Hydrology and the Yenisei River
The defining geographic feature is the Yenisei River (one of the world’s longest and largest by discharge), which flows northward here in its middle course. Yeniseysk was deliberately founded in 1619 at a strategic river junction on historic Siberian river routes (linking the Ob River via the Ket River portage). Downstream of the Angara River confluence (slightly south of the Yeniseysk–Lesosibirsk area), the Yenisei widens significantly—often to 2–3 km or more in the channel—with depths typically 10–17 m or greater and reduced flow velocity. The left bank transitions into a broad floodplain, while the right bank remains more upland and occasionally steep.
The river is highly seasonal: spring snowmelt causes major floods and ice-jam flooding, while winter brings thick ice cover. It remains an important (though less dominant today) navigation route. The surrounding hydrology includes numerous smaller tributaries, lakes, and an extensive network of wetlands and bogs typical of the West Siberian Plain (up to 40% of the ecoregion consists of swamps and peatlands). The Yenisei ultimately drains a massive basin (over 2.5 million km²) into the Kara Sea of the Arctic Ocean.

Climate
Yeniseysk has a classic subarctic climate (Köppen Dfc): long, severely cold winters; short, relatively warm summers; and moderate precipitation that peaks slightly in summer.

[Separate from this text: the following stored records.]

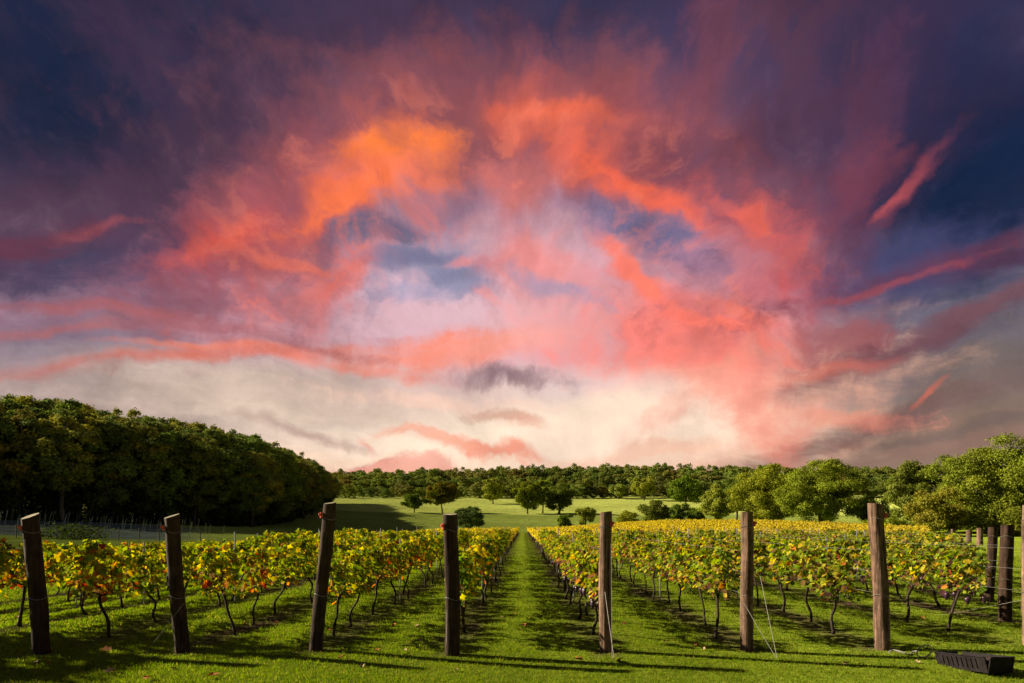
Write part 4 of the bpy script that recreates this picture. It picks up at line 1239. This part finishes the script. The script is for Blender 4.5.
b = MB(); q = np.linspace(0, 1, 14)
b.tube(np.stack([q * .42, .05 * np.sin(q * 9), .03 + .02 * np.sin(q * 7)], -1), .012, 5)
c_ = b.build('cord_scrap', M['cord_white']); xx = at_px(889, 8.3); c_.location = (xx, 8.3, gz(xx, 8.3) + .01)
tag(c_, 'scrap of pale cord at the foot of the tall seventh post', 'cord')
# fallen leaves
def fallen(px, py, label, mat='fallen_leaf', s=.10):
    y = EYE * FPX / (py - HY); x = at_px(px, y)
    L = LEAF.copy() * s; L[:, 2] *= 1.6
    V = np.concatenate([L]); b = MB(); b.add(V, LF.tolist())
    o = b.build('fallen_leaf', M[mat]); o.location = (x, y, gz(x, y) + .035); o.rotation_euler = (pr.uniform(-.3, .3), pr.uniform(-.3, .3), pr.uniform(0, 6.28))
    tag(o, label, 'leaf', 'fallen leaves on the grass')
for (px, py, m, s, l) in ((103, 648, 'fallen_leaf', .15, 'orange fallen leaf between the two leftmost posts'),
                    (107, 674, 'pale_leaf', .15, 'pale fallen leaf on the shaded grass, lower left'),
                    (146, 681, 'fallen_leaf', .12, 'brown fallen leaf at the bottom edge, lower left'),
                    (218, 678, 'fallen_leaf', .12, 'orange fallen leaf near the bottom, below the second post'),
                    (422, 642, 'pale_leaf', .10, 'pale fallen leaf left of the lane\'s left post'),
                    (524, 628, 'fallen_leaf', .13, 'rusty fallen leaf alone in the middle of the lane'),
                    (616, 661, 'fallen_leaf', .16, 'red-orange fallen leaf where the anchor wire meets the grass'),
                    (575, 659, 'fallen_leaf', .12, 'small orange fallen leaf left of the slim lane post\'s wire'),
                    (622, 626, 'fallen_leaf', .10, 'small orange leaf beside the foot of the slim post\'s row'),
                    (697, 646, 'fallen_leaf', .09, 'small rusty leaf left of the sixth post\'s foot'),
                    (393, 624, 'fallen_leaf', .11, 'orange fallen leaf right of the right-leaning post'),
                    (845, 665, 'pale_leaf', .10, 'pale fallen leaf below the tall seventh post'),
                    (560, 618, 'pale_leaf', .09, 'tiny pale leaf on the right side of the lane'),
                    (340, 661, 'fallen_leaf', .10, 'small brown leaf below the right-leaning post')):
    fallen(px, py, l, m, s)

# ---- unseen tree added on the left to shade the turf before the posts
p = tree_proto('added_shade_tree', 171, 5.6, 4.6, 1.0, 20, 3200, .2, OAK, .3, tint2=OLIVE)
plant(p, 0, 10.0, 'small unseen tree added beyond the leftmost post to shade the turf', x=-13.6)

lp = random.Random(21); n_ = 0
while n_ < 46:
    y = lp.uniform(7.2, 15); px = lp.uniform(8, 1016); x = at_px(px, y)
    L = LEAF.copy() * lp.uniform(.05, .09); L[:, 2] *= lp.uniform(1, 2.5)
    b = MB(); b.add(L, LF.tolist())
    o = b.build('fallen_leaf', M[lp.choice(('fallen_leaf', 'pale_leaf', 'pale_leaf', 'fallen_leaf'))]); o.location = (x, y, gz(x, y) + .03)
    o.rotation_euler = (lp.uniform(-.4, .4), lp.uniform(-.4, .4), lp.uniform(0, 6.28))
    tag(o, 'tiny dry leaf, one of many strewn on the turf among the vines', 'leaf', 'tiny leaves strewn on the turf'); n_ += 1
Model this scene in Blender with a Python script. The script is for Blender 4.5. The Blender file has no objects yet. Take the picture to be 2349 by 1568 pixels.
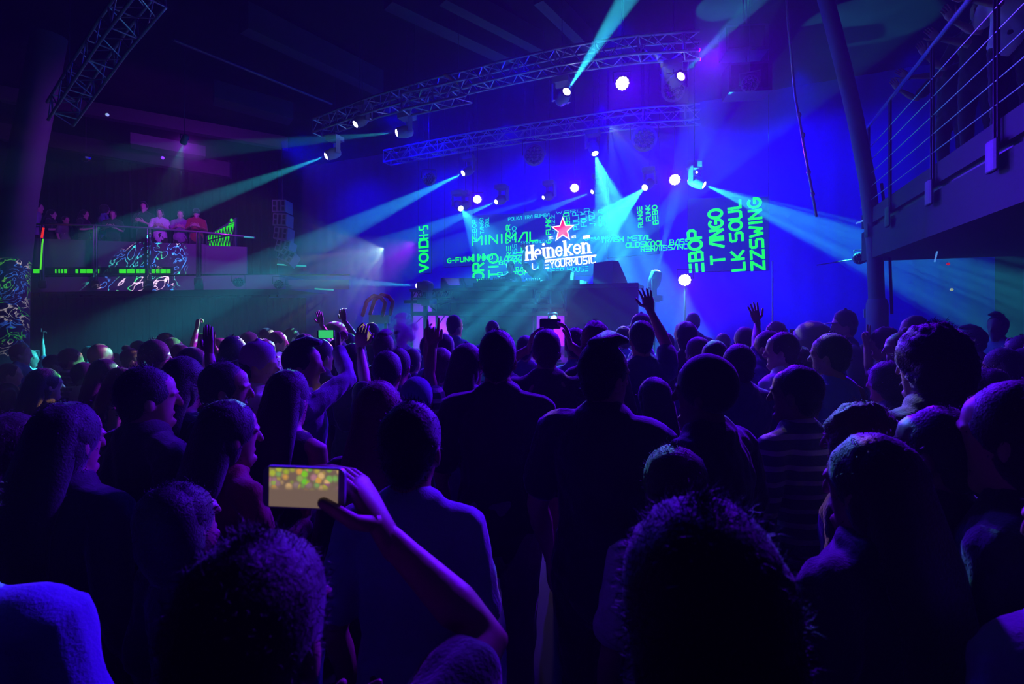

It is less influenced by the extreme dryness of the Siberian High in winter compared to areas farther east, resulting in reliably heavy snowfall by Siberian standards.
Key climate characteristics (1991–2020 normals, extremes 1853–present):

Winters: Extremely harsh. January mean daily temperature is −20.2 °C (−4.4 °F), with daily minima around −24.4 °C. Record low: −58.8 °C (−73.8 °F). Snow cover is substantial (October–April precipitation totals ~208 mm).
Summers: Short and warm. July mean daily temperature is 18.9 °C (66.0 °F), with maxima averaging 25.4 °C and records up to 35.4 °C (95.7 °F).
Annual averages: Mean temperature −0.2 °C (31.6 °F); total precipitation ~493 mm (19.4 in) across 213 days; relative humidity ~73%.
Sunshine and growing season: Long daylight in summer but a short frost-free period; annual sunshine ~1,900 hours.

This regime supports a boreal environment with deep seasonal freezing.

Vegetation, Environment, and Broader Landscape
The town and its district lie deep within the Siberian taiga (boreal forest) zone. Dominant vegetation includes coniferous species such as Siberian spruce, fir, pine, Siberian cedar (stone pine), and larch (increasing northward). The landscape features dense, marshy forests interspersed with vast peat bogs, wetlands, and riverine meadows. Permafrost is discontinuous or sporadic at this latitude (more continuous farther north beyond the Lower Tunguska confluence), influencing soil processes, hydrology, and vegetation patterns. The area supports rich biodiversity typical of northern taiga, though human activity historically focused on fur trade, river transport, and later forestry.
Yeniseysk’s setting offers striking natural contrasts: the wide, powerful Yenisei River flowing northward, flanked by flat, forested floodplains on the west and rising terrain on the east, all under the immense expanse of the Siberian taiga. The town’s historic wooden architecture lines the riverbank, providing panoramic views of this classic Siberian river-valley landscape. In broader terms, the region transitions gradually northward into more tundra-influenced zones and southward toward hemiboreal forests and steppe elements farther up the Yenisei basin.